A gunsmith really familiar with the 1911 can cut the bottom of the barrel throat forward slightly and recut the entry angle and breakover radius. If the original "smith" did not mess up the feed ramp too much this might fix the problem. I have done this on several vintage guns that someone tried to make feed SWC ammo the wrong way. It does theoretically leave a bit more of the cartridge unsupported. In your case it looks like about .015-.020.

The 1911 supports the cartridge pretty well in stock form and it is a low pressure, forgiving caliber. I don't think it would cause a problem with factory ammo pressures. I have never seen a bulged case on the few guns I have modified. If the feed ramp is messed up then the gun has to go to someone like George Smith at Evolution Gun Works (EGW) to have the ramp welded and recut. If it was my gun and it came to that I would have the frame cut and install a ramped barrel.

shadow160
09-27-2005, 22:00
Originally posted by DBR
shadow160:

A gunsmith really familiar with the 1911 can cut the bottom of the barrel throat forward slightly and recut the entry angle and breakover radius. If the original "smith" did not mess up the feed ramp too much this might fix the problem. I have done this on several vintage guns that someone tried to make feed SWC ammo the wrong way. It does theoretically leave a bit more of the cartridge unsupported. In your case it looks like about .015-.020.

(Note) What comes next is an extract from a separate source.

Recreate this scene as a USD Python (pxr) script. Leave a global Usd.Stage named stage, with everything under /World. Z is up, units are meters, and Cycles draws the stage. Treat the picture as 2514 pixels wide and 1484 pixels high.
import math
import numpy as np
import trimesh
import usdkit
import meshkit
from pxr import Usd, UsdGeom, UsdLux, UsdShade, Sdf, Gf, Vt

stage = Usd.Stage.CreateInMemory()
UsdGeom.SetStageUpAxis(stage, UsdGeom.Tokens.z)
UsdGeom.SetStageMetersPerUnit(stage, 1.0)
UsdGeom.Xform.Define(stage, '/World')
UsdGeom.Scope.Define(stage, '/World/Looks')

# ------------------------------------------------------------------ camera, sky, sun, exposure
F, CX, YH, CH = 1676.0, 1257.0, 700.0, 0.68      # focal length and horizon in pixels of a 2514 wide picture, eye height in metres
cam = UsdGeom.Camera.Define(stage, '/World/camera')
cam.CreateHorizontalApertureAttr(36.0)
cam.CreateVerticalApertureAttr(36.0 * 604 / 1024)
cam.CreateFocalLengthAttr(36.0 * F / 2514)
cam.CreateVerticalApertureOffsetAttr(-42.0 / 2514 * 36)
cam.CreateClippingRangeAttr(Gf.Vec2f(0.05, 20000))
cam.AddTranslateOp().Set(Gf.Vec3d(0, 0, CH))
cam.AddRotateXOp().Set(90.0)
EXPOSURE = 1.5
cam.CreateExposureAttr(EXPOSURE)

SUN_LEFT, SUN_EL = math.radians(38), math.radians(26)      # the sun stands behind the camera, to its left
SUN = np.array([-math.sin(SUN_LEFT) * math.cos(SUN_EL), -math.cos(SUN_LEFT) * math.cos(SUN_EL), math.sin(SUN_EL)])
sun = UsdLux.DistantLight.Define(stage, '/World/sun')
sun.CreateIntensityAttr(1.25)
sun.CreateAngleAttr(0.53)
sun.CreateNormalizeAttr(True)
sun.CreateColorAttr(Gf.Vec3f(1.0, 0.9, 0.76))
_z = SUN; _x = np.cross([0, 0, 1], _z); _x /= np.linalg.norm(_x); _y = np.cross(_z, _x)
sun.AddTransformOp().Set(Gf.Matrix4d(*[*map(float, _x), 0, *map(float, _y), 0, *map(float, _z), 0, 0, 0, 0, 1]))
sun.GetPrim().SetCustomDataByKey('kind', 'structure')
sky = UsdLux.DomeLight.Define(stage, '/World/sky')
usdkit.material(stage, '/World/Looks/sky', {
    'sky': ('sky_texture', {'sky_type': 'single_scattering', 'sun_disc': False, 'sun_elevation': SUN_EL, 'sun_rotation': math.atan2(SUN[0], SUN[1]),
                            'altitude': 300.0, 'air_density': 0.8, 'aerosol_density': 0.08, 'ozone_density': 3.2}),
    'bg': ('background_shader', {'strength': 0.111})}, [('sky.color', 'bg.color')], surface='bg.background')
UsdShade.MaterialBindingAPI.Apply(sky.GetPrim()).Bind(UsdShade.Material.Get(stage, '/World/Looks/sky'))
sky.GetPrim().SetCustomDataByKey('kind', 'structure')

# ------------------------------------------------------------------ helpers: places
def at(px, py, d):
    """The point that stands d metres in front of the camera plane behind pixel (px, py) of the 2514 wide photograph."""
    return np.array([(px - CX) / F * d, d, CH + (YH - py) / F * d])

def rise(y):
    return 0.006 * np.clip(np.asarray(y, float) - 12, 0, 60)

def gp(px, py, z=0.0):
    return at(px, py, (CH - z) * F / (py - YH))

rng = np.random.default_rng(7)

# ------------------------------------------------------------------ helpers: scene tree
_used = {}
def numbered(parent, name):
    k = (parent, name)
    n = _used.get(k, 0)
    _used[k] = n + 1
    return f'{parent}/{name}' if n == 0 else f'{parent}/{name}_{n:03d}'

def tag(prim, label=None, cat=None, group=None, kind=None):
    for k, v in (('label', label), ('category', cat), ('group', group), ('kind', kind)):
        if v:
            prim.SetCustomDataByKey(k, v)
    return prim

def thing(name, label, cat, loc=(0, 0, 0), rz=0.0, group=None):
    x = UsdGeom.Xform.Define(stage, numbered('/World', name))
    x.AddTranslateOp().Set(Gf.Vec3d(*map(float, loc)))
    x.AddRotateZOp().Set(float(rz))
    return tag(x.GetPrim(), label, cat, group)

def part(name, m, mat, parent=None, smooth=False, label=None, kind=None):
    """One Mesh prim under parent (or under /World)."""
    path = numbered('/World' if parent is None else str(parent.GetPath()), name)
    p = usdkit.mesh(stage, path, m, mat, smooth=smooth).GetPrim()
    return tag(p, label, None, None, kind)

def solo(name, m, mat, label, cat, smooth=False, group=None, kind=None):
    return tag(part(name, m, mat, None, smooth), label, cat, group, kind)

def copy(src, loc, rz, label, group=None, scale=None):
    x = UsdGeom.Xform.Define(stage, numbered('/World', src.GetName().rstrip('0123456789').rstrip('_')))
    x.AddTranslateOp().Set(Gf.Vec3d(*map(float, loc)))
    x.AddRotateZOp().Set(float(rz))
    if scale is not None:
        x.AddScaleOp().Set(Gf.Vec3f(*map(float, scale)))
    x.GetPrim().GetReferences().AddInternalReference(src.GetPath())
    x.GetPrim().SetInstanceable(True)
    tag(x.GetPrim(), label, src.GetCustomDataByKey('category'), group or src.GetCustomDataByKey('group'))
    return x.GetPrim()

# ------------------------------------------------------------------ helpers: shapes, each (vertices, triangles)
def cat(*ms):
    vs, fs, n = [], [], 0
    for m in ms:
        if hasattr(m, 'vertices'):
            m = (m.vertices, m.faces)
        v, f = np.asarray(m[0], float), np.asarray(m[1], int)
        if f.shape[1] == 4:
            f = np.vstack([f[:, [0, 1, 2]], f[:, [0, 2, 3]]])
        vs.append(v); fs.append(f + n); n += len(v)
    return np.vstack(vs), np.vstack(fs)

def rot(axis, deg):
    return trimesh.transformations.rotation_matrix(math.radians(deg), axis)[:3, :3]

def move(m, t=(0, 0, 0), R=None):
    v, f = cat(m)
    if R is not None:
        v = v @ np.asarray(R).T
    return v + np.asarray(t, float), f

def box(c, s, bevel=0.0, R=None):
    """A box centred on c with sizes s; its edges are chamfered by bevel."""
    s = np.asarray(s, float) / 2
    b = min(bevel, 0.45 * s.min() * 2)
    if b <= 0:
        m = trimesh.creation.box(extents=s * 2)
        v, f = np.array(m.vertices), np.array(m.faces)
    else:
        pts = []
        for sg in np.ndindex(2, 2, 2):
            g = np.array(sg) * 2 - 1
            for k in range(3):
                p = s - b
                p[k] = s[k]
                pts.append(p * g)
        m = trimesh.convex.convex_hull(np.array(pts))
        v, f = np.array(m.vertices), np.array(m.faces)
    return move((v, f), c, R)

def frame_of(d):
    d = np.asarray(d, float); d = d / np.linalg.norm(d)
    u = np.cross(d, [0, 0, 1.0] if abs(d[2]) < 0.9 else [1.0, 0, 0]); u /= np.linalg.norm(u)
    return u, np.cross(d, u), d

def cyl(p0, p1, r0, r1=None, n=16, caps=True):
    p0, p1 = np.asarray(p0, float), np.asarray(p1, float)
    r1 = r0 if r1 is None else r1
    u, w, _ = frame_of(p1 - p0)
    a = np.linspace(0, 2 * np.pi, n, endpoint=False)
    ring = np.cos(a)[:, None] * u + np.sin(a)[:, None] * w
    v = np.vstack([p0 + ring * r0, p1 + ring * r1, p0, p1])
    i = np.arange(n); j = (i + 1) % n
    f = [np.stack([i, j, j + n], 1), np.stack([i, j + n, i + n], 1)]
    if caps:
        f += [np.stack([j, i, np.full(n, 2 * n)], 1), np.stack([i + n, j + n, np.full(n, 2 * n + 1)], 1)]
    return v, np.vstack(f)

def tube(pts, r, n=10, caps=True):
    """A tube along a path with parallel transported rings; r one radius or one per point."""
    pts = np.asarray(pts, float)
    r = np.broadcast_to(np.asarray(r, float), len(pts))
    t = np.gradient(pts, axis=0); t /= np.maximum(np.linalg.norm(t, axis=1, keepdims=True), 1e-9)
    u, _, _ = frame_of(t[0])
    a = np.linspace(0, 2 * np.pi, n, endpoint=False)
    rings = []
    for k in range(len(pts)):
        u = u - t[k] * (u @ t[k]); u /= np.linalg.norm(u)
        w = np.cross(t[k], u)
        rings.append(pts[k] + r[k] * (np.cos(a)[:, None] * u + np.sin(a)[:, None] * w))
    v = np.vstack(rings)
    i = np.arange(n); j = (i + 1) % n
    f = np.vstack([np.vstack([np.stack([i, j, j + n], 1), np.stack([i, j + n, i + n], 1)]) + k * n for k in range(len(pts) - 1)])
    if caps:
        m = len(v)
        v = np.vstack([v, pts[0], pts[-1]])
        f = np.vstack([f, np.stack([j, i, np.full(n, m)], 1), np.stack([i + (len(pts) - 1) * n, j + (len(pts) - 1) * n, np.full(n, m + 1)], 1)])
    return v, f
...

The 1911 supports the cartridge pretty well in stock form and it is a low pressure, forgiving caliber. I don't think it would cause a problem with factory ammo pressures. I have never seen a bulged case on the few guns I have modified. If the feed ramp is messed up then the gun has to go to someone like George Smith at Evolution Gun Works (EGW) to have the ramp welded and recut.

Humm, that sounds expensive;g

Hopefully it will not come to that. I should have known better then to trust a gunsmith named "Ziggy"

DBR
09-27-2005, 22:15
If all that is required is the barrel work it shouldn't cost more than about $50.00 if you don't have to ship the gun ie reputable local gunsmith. A shop like EGW will probably charge about $250-300 (my guess) to supply and fit a ramped barrel plus the cost of two way shipping. The up side is they will return to you a very reliable gun especially if you ask them to check out everything else while they have it. They will quote you a turn around time but think about 3-6 months.

shadow160
09-28-2005, 08:20
Wow, 3 - 6 months....they sound like busy boys.


Thanks for the great info. I will keep you updated.

Ken Rainey
09-28-2005, 19:12
As kart racer and NoGo said, holler at 1911Tuner and tell him of your problems...great guy, just tell him "cousin" Ken sent ya (along with kart racer and NoGo).

shadow160
10-05-2005, 17:32
Ok the new mags did not correct my problem ;g

I have since traded it in and will now begin the hunt for a new 1911 pistol.

Thank you everyone for your assistance. I have had this problem for so long that I was no longer willing to deal with it.